DATA EXTRACT:
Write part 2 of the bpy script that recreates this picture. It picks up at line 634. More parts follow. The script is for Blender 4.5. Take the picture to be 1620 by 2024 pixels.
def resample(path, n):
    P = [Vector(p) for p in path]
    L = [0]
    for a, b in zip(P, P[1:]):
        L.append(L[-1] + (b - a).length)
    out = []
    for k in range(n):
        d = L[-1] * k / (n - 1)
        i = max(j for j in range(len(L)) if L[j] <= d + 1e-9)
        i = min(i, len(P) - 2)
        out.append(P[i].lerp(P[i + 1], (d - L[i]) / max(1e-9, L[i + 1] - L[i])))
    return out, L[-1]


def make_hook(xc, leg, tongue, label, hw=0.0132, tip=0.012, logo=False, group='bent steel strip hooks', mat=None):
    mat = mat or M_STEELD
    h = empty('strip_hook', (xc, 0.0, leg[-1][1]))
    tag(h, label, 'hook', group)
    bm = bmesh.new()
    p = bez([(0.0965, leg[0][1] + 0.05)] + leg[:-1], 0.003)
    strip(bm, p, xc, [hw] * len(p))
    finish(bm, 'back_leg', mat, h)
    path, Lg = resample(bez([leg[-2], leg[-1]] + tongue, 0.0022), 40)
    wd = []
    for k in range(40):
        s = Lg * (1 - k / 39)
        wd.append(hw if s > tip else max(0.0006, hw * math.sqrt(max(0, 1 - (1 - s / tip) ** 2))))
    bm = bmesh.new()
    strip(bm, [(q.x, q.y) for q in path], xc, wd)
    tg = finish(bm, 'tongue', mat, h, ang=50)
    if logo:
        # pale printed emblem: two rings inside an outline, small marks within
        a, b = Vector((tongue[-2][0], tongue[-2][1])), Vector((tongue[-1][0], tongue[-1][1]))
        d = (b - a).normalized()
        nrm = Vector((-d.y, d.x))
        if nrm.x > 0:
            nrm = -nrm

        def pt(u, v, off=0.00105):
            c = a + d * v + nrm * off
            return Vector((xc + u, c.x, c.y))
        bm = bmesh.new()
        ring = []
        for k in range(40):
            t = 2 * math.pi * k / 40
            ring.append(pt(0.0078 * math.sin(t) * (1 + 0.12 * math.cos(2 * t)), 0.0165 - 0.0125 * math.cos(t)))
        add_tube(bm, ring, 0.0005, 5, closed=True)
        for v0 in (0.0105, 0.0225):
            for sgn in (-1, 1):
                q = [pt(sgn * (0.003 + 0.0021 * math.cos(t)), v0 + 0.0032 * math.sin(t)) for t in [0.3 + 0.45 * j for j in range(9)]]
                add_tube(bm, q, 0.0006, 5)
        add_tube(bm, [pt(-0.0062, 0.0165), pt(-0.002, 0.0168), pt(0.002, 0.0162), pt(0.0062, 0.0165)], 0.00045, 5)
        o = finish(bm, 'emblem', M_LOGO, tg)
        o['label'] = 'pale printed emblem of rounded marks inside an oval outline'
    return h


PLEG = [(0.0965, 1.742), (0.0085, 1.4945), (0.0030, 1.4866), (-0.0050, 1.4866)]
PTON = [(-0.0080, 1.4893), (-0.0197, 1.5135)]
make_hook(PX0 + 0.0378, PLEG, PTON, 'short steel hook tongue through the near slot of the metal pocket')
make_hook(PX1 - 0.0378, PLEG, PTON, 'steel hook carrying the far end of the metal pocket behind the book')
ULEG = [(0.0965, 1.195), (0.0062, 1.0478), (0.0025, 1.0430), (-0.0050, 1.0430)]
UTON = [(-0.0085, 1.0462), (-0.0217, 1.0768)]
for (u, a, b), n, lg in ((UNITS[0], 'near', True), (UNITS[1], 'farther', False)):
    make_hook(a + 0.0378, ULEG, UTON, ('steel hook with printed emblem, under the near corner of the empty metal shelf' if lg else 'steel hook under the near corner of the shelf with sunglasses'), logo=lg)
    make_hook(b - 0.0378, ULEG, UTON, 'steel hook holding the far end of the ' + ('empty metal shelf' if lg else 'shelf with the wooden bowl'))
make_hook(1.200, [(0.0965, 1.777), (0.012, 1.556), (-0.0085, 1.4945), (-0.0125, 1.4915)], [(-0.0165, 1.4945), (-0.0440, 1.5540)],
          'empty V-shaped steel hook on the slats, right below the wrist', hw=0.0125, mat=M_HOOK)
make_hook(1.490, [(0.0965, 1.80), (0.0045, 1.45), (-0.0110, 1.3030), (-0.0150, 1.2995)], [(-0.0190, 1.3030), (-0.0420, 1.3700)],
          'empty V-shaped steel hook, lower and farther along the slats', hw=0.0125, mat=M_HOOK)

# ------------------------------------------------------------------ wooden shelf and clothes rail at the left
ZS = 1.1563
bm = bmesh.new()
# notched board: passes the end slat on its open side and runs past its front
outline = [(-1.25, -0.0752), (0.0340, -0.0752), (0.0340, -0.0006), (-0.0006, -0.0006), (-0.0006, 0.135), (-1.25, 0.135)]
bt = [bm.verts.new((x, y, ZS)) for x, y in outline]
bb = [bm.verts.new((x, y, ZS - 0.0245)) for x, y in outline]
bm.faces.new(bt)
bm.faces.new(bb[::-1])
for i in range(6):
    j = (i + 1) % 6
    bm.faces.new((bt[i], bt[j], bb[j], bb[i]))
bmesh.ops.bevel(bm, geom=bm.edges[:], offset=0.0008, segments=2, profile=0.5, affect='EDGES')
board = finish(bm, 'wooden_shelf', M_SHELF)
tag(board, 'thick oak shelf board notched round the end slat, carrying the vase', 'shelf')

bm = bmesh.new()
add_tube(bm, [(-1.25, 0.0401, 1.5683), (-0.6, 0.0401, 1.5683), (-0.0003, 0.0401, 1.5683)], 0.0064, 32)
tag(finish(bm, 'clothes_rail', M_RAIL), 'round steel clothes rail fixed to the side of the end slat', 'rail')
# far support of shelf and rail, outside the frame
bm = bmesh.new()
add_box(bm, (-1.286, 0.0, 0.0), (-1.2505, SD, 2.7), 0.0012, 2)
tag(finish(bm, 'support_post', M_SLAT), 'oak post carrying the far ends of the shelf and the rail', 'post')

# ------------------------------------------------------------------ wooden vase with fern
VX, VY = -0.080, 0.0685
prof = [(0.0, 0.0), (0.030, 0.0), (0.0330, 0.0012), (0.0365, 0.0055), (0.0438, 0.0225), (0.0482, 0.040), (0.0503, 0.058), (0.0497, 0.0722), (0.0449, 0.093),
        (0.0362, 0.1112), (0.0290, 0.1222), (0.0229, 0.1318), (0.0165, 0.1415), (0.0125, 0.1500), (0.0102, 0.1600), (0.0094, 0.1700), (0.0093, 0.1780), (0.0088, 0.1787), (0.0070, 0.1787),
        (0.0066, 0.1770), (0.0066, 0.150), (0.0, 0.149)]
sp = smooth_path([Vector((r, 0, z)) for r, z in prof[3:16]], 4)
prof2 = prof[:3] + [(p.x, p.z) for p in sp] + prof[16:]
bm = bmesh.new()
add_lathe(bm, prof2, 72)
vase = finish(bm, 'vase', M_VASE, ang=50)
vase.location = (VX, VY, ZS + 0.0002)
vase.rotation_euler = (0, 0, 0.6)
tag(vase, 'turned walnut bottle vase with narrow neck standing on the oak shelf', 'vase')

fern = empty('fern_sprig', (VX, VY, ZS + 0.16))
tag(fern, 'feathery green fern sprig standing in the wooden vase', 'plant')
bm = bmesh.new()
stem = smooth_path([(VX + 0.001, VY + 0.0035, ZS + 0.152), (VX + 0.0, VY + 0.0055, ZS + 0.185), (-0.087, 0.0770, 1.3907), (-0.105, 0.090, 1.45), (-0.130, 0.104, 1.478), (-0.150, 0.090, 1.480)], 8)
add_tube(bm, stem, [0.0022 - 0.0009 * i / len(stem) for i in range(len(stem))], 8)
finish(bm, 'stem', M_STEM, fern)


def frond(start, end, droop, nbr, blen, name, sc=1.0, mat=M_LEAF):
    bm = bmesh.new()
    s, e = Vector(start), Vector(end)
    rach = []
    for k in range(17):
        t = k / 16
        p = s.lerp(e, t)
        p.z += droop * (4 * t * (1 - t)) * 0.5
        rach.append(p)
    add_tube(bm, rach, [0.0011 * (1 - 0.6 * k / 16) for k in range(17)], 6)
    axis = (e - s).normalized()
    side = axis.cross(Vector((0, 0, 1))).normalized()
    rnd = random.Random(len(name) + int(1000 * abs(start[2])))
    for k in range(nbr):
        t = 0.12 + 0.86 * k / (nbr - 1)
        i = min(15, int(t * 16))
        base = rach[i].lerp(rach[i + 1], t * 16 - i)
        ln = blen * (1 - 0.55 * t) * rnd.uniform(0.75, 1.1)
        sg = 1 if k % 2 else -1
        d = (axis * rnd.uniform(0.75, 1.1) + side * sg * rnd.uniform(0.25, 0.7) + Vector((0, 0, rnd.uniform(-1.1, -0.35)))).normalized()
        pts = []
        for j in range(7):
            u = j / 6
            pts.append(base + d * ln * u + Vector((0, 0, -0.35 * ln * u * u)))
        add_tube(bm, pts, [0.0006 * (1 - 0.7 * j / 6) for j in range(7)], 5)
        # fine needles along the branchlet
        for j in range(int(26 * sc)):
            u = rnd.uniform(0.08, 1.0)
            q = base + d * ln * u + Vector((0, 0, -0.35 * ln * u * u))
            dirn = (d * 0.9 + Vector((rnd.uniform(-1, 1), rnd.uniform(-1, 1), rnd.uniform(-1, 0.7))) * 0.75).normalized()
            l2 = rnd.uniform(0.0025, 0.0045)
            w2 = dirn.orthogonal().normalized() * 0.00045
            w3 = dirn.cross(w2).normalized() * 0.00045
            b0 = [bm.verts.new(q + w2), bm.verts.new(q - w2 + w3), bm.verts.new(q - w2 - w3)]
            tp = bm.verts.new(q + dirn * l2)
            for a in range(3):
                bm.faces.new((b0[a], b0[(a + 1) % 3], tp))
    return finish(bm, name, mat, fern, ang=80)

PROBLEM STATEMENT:
Write out a verbatim copy of the data, beginning with its first line and ending with the line that contains "return out, L[-1]".

COMPLETE OUTPUT:
Write part 2 of the bpy script that recreates this picture. It picks up at line 634. More parts follow. The script is for Blender 4.5. Take the picture to be 1620 by 2024 pixels.
def resample(path, n):
    P = [Vector(p) for p in path]
    L = [0]
    for a, b in zip(P, P[1:]):
        L.append(L[-1] + (b - a).length)
    out = []
    for k in range(n):
        d = L[-1] * k / (n - 1)
        i = max(j for j in range(len(L)) if L[j] <= d + 1e-9)
        i = min(i, len(P) - 2)
        out.append(P[i].lerp(P[i + 1], (d - L[i]) / max(1e-9, L[i + 1] - L[i])))
    return out, L[-1]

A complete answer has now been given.